The full name of the conference is The 4th International Conference on Cloud Computing and it was co-located with three related conferences: 1) IEEE Services 2011 (The 7th World Congress on Services), 2) IEEE SCC 2011 (The 8th International Conference on Services Computing), and 3) IEEE ICWS 2011 (The 9th International Conference on Web Services).
There were a lot of different technical topics covered. The diagram below shows you some of them.
In addition, all four conferences worked together and sponsored several plenary panels. I participated in one of them called “Science in Cloud Computing.” I have posted my slides on slideshare and you can find them here.

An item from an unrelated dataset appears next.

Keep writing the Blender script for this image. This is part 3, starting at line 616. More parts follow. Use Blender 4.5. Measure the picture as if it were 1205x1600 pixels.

One of the topics that I work on these days is data intensive computing and in particular its impact on science. The popular term is big data science. Data intensive computing and big data has had an important impact on business over the past decade, but its impact on science is just beginning to be felt.
In my talk for the plenary panel, I described a project that I have been working on called the Open Science Data Cloud (OSDC). The OSDC is sponsored by the not-for-profit Open Cloud Consortium (OCC). We are working with OCC partners and sponsors to stand up a cloud devoted to science. Initially it will contain approximately 1 PB of data from a variety of scientific disciplines.
We are looking for volunteers to help with the OSDC, so please contact us at info at opencloudconsortium.org if you would like to get involved. We are looking for help loading and curating the data, data intensive computing cloud infrastructure, helping with the web site, and outreach.
Based upon my experience with the OSDC over the past year, I ended my presentation in the plenary panel with three research questions related to data intensive computing and cloud computing:
- Develop technology to encapsulate a scientist’s data and analysis tools and to export, save and move these between clouds.
- Develop protocols, utilities, and applications so that new racks and containers can be added to data clouds with minimal human involvement.
- Develop technology to support the long term (20+ years), low cost preservation of data and metadata in clouds.